Among other things the settlement includes a $10 billion buyback program for the offending vehicles. The buybacks started in November, 2016, and around 340,000 owners had signed up for it as October 16.

Volkswagen vs. Tesla

That will be expensive but it is not as bad for VW as you might think. Volkswagen would still have $34.61 billion in the bank, after paying the settlement and buying back all the diesels.

After the settlement, VW would still have enough money in the bank to build several gigafactories and a charger network many times the size of Tesla’s. Not to mention enough cash to buy dozens of self-driving car startups.
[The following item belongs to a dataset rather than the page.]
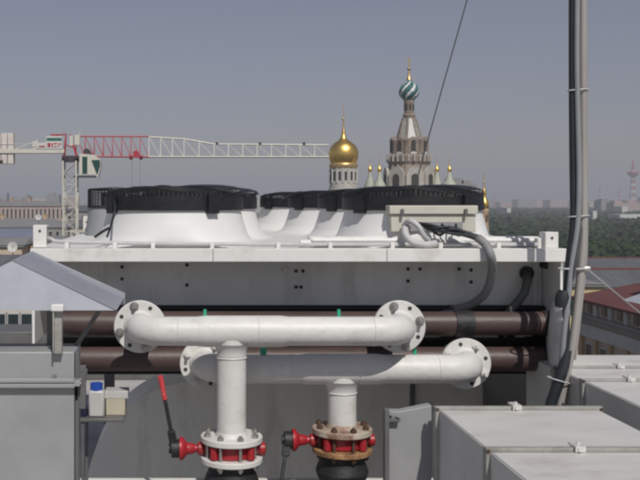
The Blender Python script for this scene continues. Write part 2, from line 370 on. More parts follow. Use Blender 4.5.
# parts of the skyline
k = 0
for i in range(44):
    px = -110 + i*19 + random.uniform(-5, 5); D = random.uniform(2600, 3600)
    wpx = random.uniform(9, 26); yt = random.uniform(196.5, 203)
    if 485 < px < 570: yt = random.uniform(198.5, 202.5)
    x0, x1 = PX(px, D), PX(px + wpx, D); z = PZ(yt, D)
    m = MB().box(x0, x1, D, D + 60, 0, z)
    if random.random() < .5: m.box(x0 + (x1-x0)*.3, x0 + (x1-x0)*.6, D + 5, D + 40, z, z + random.uniform(4, 10))
    solo('far_building', m, M[random.choice(['plaster_grey', 'plaster_pink', 'plaster_cream', 'plaster_grey', 'plaster_brown'])], ((x0+x1)/2, D, 0), 'pale block of the hazy far skyline', 'building', 'hazy blocks along the horizon')
def far_block(x0, x1, y, D, mt, lab, name='far_building', extra=None):
    m = MB().box(PX(x0, D), PX(x1, D), D, D + 30, 0, PZ(y, D))
    if extra:
        for (a0, a1, ya) in extra: m.box(PX(a0, D), PX(a1, D), D + 3, D + 25, PZ(y, D), PZ(ya, D))
    return solo(name, m, M[mt], (PX((x0+x1)/2, D), D, 0), lab, 'building')
far_block(46, 59, 194.5, 1500, 'plaster_grey', 'tall grey block behind the end of the red roof', extra=[(48, 54, 193)])
far_block(24, 29, 196.5, 1400, 'plaster_grey', 'small grey block above the long red roof', extra=[(25, 27, 195)])
far_block(62, 78, 197, 1900, 'plaster_pink', 'pale pink block seen through the crane mast')
far_block(601, 614, 200.5, 1700, 'plaster_grey', 'dark grey block right of the cables on the skyline', extra=[(603, 606, 199), (608, 612, 199.4)])
far_block(614, 640, 202.5, 1650, 'plaster_pink', 'pink block at the foot of the red and white mast', extra=[(616, 622, 200.5), (630, 636, 201)])
far_block(620, 720, 214.5, 1000, 'far_white', 'long low white building among the park trees', name='white_hall')
far_block(622, 628, 206.5, 1500, 'far_white', 'small bright white block over the park trees', name='white_block')
far_block(507, 511, 208, 1300, 'far_white', 'little white house at the far edge of the park', name='white_house')
far_block(593, 597, 211, 1000, 'far_white', 'small pale house in the park beside the cables', name='pale_house')
far_block(453, 477, 184, 620, 'plaster_grey', 'grey city block with stepped roof behind the small spires', name='stepped_block', extra=[(455, 463, 178), (465, 471, 180), (471, 475, 182)])

def lattice_mast(px, yt, D, wpx, label, red=True):
    x = PX(px, D); z = PZ(yt, D); r = wpx/900*D/2
    o = root('radio_mast', (x, D, 0), label, 'mast')
    n = 14
    for k in range(n):
        z0, z1 = z*k/n, z*(k+1)/n; ra, rb = r*(1.5 - 1.2*k/n), r*(1.5 - 1.2*(k+1)/n); m = MB(); s_ = max(.3, r*.22)
        for sx, sy in ((-1,-1), (1,-1), (1,1), (-1,1)):
            m.cyl((x+sx*ra, D+sy*ra, z0), (x+sx*rb, D+sy*rb, z1), s_, n=5)
        m.cyl((x-ra, D-ra, z0), (x+rb, D-rb, z1), s_*.7, n=4); m.cyl((x+ra, D-ra, z0), (x-rb, D-rb, z1), s_*.7, n=4)
        part('lattice_section', m, M['crane_red' if k % 2 == 1 else 'far_white'], o)
    return o, x, z
o, x, z = lattice_mast(633, 166, 2500, 4.0, 'tallest red and white radio mast with round platform on the skyline')
zp = PZ(173, 2500)
part('platform', MB().lathe((x, 2500, zp - 5), (0,0,1), [(4, -8), (12, 0), (15, 3), (15, 8), (6, 10)], 16), M['crane_red'], o)
part('antenna', MB().cyl((x, 2500, z - 2), (x, 2500, PZ(159, 2500)), 2.2, 1.2, 8), M['crane_red'], o)
lattice_mast(600, 187, 2600, 1.8, 'thin red and white mast just right of the cables')
lattice_mast(619, 188, 2600, 1.8, 'thin red and white mast over the pink block')
lattice_mast(494.5, 193, 2500, 1.5, 'small red mast beside the gold cupola')
m = MB().cyl((PX(8, 1300), 1300, 0), (PX(8, 1300), 1300, PZ(193, 1300)), 1.6, 1.1, 10)
solo('factory_chimney', m, M['crane_dark'], (PX(8, 1300), 1300, 0), 'dark factory chimney over the red roof at far left', 'chimney')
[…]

Beyond that Volkswagen has a huge network of dealerships through which to market electric vehicles, 1,018 in the United States alone. Tesla is not allowed in a number of US states because it lacks a dealership system.
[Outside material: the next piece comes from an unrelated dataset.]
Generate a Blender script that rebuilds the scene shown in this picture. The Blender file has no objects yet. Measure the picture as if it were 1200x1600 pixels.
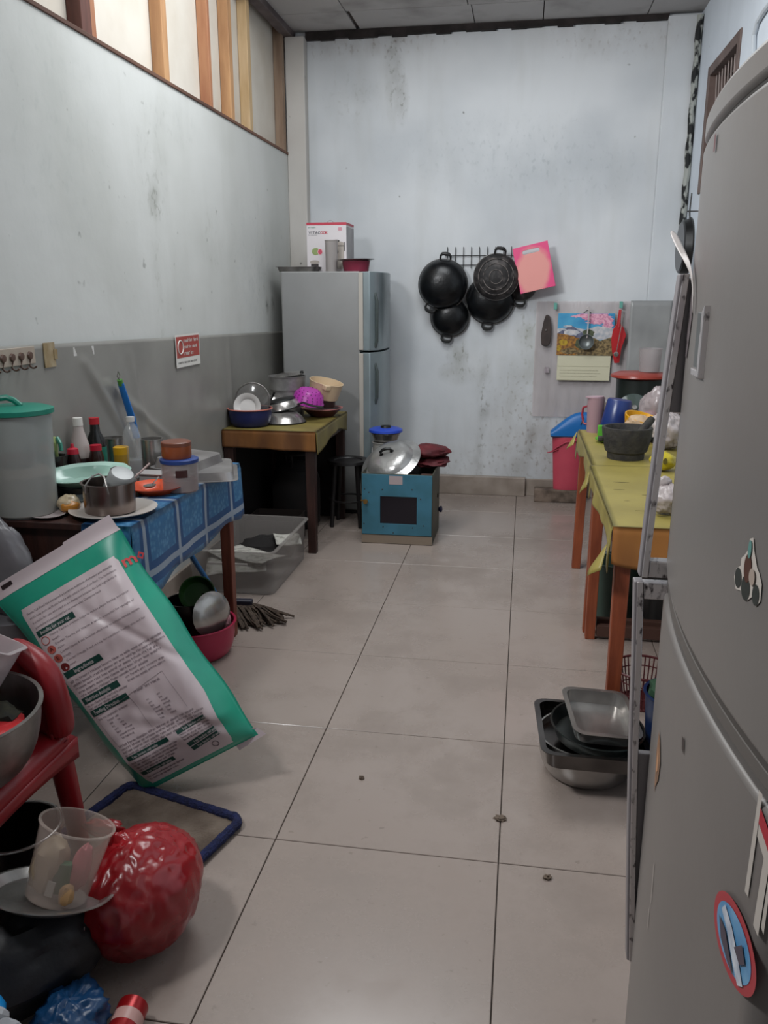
import bpy, math, random
from mathutils import Vector, Matrix, noise
random.seed(7)
PI = math.pi
SC = bpy.context.scene
COL = SC.collection

# ------------------------------------------------------------------ camera
cam_d = bpy.data.cameras.new('camera'); cam = bpy.data.objects.new('camera', cam_d); COL.objects.link(cam)
SC.camera = cam
CAMH = 1.43
FPX = 1300.0
th = math.atan(340 / FPX); ps = math.atan(222 / math.hypot(FPX, 340))
cam_d.sensor_fit = 'VERTICAL'; cam_d.sensor_height = 36.0; cam_d.lens = FPX / 1600 * 36.0
cam_d.clip_start = 0.02
cam.location = (0, 0, CAMH)
cam.rotation_euler = (PI / 2 - th, 0, ps)

# ------------------------------------------------------------------ world, light, exposure
W = bpy.data.worlds.new('world'); SC.world = W; W.use_nodes = True
W.node_tree.nodes['Background'].inputs[0].default_value = (0.92, 0.96, 1.0, 1)
W.node_tree.nodes['Background'].inputs[1].default_value = 0.22
def area(name, loc, target, sx, sy, power, col):
    l = bpy.data.lights.new(name, 'AREA'); l.shape = 'RECTANGLE'; l.size = sx; l.size_y = sy; l.energy = power; l.color = col
    o = bpy.data.objects.new(name, l); COL.objects.link(o); o.location = loc
    d = Vector(target) - Vector(loc); o.rotation_euler = d.to_track_quat('-Z', 'Y').to_euler(); return o
area('skylight_rear', (-0.70, 3.7, 3.32), (-0.60, 4.2, 0), 1.3, 1.6, 50, (0.95, 0.985, 1.0))
area('side_opening', (-1.92, 1.1, 2.82), (0.6, 4.4, 1.1), 0.9, 0.42, 95, (0.97, 0.985, 1.0))
area('fill_front', (0.35, 1.2, 3.0), (0.15, 1.9, 0), 0.7, 0.9, 3, (1.0, 0.94, 0.90))  # added soft fill for the near floor, hung below the ceiling boards
SC.view_settings.view_transform = 'Standard'; SC.view_settings.look = 'None'
SC.view_settings.gamma = 1.0; SC.view_settings.use_curve_mapping = False
SC.view_settings.exposure = 0.12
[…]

It’s not just dealerships; Volkswagen has a definite edge in production with 120 plants in 31 countries. Tesla has just one working auto factory in just one country the United States and the Gigafactory in Nevada.

All this gives Volkswagen what might be an insurmountable lead in the electric car race. Even the U.S. settlement helps it because VW is investing part of the money in electric car marketing.

Volkswagen is a Good Investment

There’s something else at Volkswagen that Tesla lacks, which value investors will appreciate: a dividend.

Volkswagen shareholders are scheduled to receive a 41.99¢ dividend on May 10, 2017. That’s nearly 17 times the 2.5¢ divided VW paid in 2016, but less than half the $1.08 a share dividend they received in 2015.

To add icing to the cake, Volkswagen’s dividend is likely to increase in coming years because its revenues are growing again. VW reported revenues of $235.83 billion in June 2016 and $236.64 billion in September 2016. That’s still well below the $268.63 billion in revenues from December 2014, but it might mark a turnaround.

Two years after the diesel scandal, Volkswagen is a great company that is well positioned for growth. If you’re looking for an auto stock to hold for a long time, VW is definitely one to consider.